E che volto ha lo Spirito Santo? I suoi tratti appaiono chiaramente dalla prima lettura di Pentecoste. Proviamo a immaginare gli apostoli di Gesù, quei poveri pescatori che quando il Maestro fu arrestato e ucciso erano scappati con la coda fra le gambe. Sì, poi l’avevano visto risorto più e più volte, ma erano ancora dubbiosi, e la paura era sempre la loro compagna inseparabile. “Sarete miei testimoni!” aveva detto loro il Signore. Macchè testimoni: sembravano conigli, altro che testimoni! Ed ecco che a Pentecoste sono tutti assieme nel cenacolo, sentono un rumore come di vento impetuoso e vedono delle fiamme di fuoco sopra le loro teste. A quel punto l’impulso è così forte che non riescono più a starsene chiusi lì dentro. Escono per le piazze di Gerusalemme e cominciano a parlare di Gesù a tutti quelli che incontrano. Pietro è quello che lo fa con più convinzione e autorevolezza (proprio lui, che in precedenza, per paura, aveva rinnegato Gesù). E da quel giorno sarà sempre così. E non ci saranno né difficoltà né ostacoli che li possano bloccare. Quale sarà il movente, il segreto di tutto questo? Lo Spirito Santo. Fortezza, coraggio, sapienza, costanza, sono prerogative sue: è lui che le dà. Sì, ma a chi? Distributori di carburante sulle strade ce ne sono dappertutto, ma chi non si ferma mai, rifornimento non ne fa.

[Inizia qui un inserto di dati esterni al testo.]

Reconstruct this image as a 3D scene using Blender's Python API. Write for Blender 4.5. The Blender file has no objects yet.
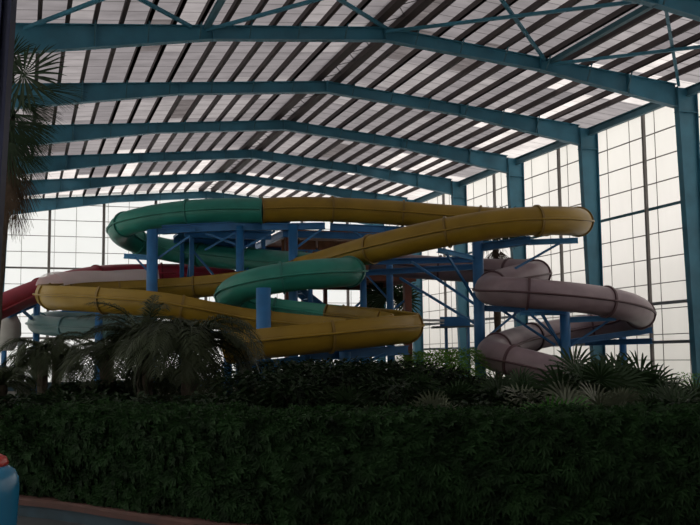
import bpy, math, random
import numpy as np
from mathutils import Vector, Matrix
random.seed(7)
RNG = np.random.default_rng(11)
S = bpy.context.scene
COL = S.collection
V = Vector

# ------------------------------------------------------------------ camera
EYE = V((0, 0, 1.6))
FPX, YAW, PITCH, ROLL = 983.16, .3222137, .09691752, -.01013027
fwd = V((math.sin(YAW)*math.cos(PITCH), math.cos(YAW)*math.cos(PITCH), math.sin(PITCH)))
rgt0 = V((math.cos(YAW), -math.sin(YAW), 0))
up0 = rgt0.cross(fwd)
rgt = rgt0*math.cos(ROLL) + up0*math.sin(ROLL)
upv = -rgt0*math.sin(ROLL) + up0*math.cos(ROLL)
cam = bpy.data.cameras.new('camera'); camo = bpy.data.objects.new('camera', cam); COL.objects.link(camo)
cam.sensor_width = 36; cam.lens = FPX/700*36; cam.clip_end = 500
camo.matrix_world = Matrix(((rgt.x, upv.x, -fwd.x, EYE.x), (rgt.y, upv.y, -fwd.y, EYE.y), (rgt.z, upv.z, -fwd.z, EYE.z), (0, 0, 0, 1)))
S.camera = camo

def at(px, py, d):
    """world point seen at a pixel of the 700x525 photo, d metres along the view axis"""
    return EYE + (fwd + rgt*((px-350)/FPX) - upv*((py-262.5)/FPX))*d
def ground(px, d, z=0.0):
    p = at(px, 300, d); return V((p.x, p.y, z))

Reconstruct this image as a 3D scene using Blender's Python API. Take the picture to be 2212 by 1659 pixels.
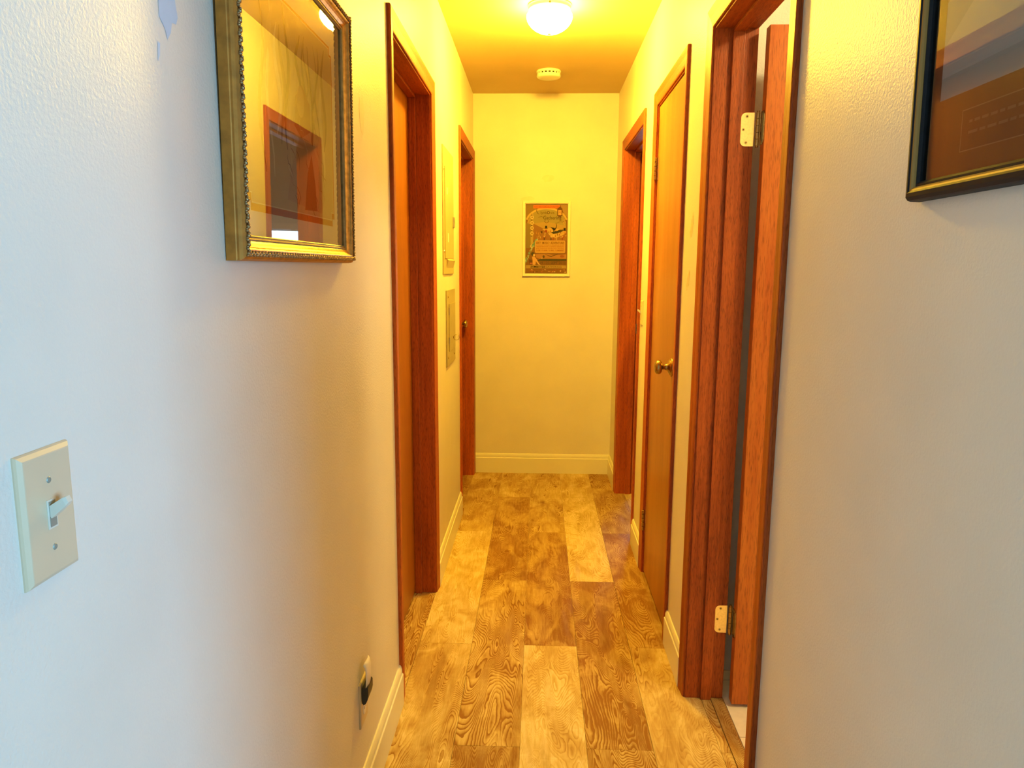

C’è una parola che ha a che vedere con “Spirito”: è “spiritualità”. La vita è fatta di diverse componenti: lavoro, riposo, tempo libero, amicizie, relazioni; ebbene, se vogliamo che sia equilibrata, deve esserci anche la componente “spiritualità”. Al giorno d’oggi più che mai. In passato c’era, ma scarseggiavano le cose: le comodità, le possibilità, i consumi… Oggi invece tutto ciò abbonda, ma scarseggia la spiritualità, e allora si resta a secco di fortezza e regna la debolezza, scarseggia la sapienza e trionfa la stupidità, viene a mancare la costanza, l’equilibrio, e regnano l’avventatezza, la superficialità. Sì, occorre dare fiato, far respirare la spiritualità, perché è questa poi che fa respirare la vita, anche quando c’è da arrancare. E tanto per non restare nel vago, val la pena esemplificare: quand’è che respira la spiritualità? Le occasioni sono diverse. Prima fra tutte, il trovarci insieme nel giorno del Signore: infatti erano insieme gli apostoli, in preghiera, quando hanno ricevuto lo Spirito Santo. Ovunque ci si trovi di domenica, si eviti l’imprudenza di “saltare” questa occasione privilegiata di rifornimento. Poi, la preghiera d’ogni giorno, meglio ancora se accompagnata dalla lettura di qualcosa di formativo che non sia la solita cronaca nera del giornale. E ancora, i momenti di osservazione di tutto ciò che è bello, se si ha l’opportunità di muoversi, di vedere, di contemplare. In altre parole, corriamo ai ripari: diamo respiro alla spiritualità e potremo accogliere quello Spirito Paraclito che Gesù ha promesso. Ci è donato in sovrabbondanza ogni volta che siamo disposti a farne rifornimento.